Niger suspends decision to deport Arabs to Chad
Oct 27, 2006 (NIAMEY) — Niger’s cabinet on Friday suspended a decision to deport thousands of Mahamid Arabs back to Chad after neighbouring countries intervened to request a halt, the communications minister said.
The West African government had announced on Tuesday it would expel the nomadic Arabs, who sought refuge in Niger from drought and warfare in Chad during the 1980s, but the decision provoked alarm among the country’s broader Arab community.
“The government has decided to suspend the operation,” Communication Minister Oumarou Hadari told Reuters after a cabinet meeting. “There was intervention by certain neighbouring friendly countries.”

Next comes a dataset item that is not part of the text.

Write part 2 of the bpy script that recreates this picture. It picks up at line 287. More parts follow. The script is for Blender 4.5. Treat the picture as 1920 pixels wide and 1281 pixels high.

Hundreds of thousands of Nigeriens live in other states throughout the region, many in Arab-controlled countries such as Algeria, Libya or Sudan.
Nigerien President Mamadou Tandja’s government has said the operation was purely to tackle illegal immigration and it denied that Arabs were being ethnically targeted.
The government estimate only around 3,000 Mahamid Arabs live without residence papers in Niger. But community leaders say the nomads numbers tens of thousands and local government officials put the figure are high as 150,000.
Niger accuses the Mahamid Arabs of possessing illegal firearms and of posing a threat to the security of local communities.
It says their camels have been draining water supplies — a serious cause of tension as the arid Sahel suffers its worst drought on record, leading to conflict between pastoralists and farmers for scarce resources.
Hadari said the government in Niamey had sent a delegation to the southeast region of Diffa on Friday to meet leaders of the Mahamid community.
In recent days, security forces carried out house-to-house searches and scoured the scrubland for nomads without proper identity papers, who were taken to the town of Kabelewa near the Chadian border to be deported, military sources said.
The expulsion of the Arabs back to Chad had been due to begin next week, the sources said.
Political analysts had warned the expulsions could have a destabilising effect on Chad, which is fighting a long-standing insurgency in its east which flared again this week.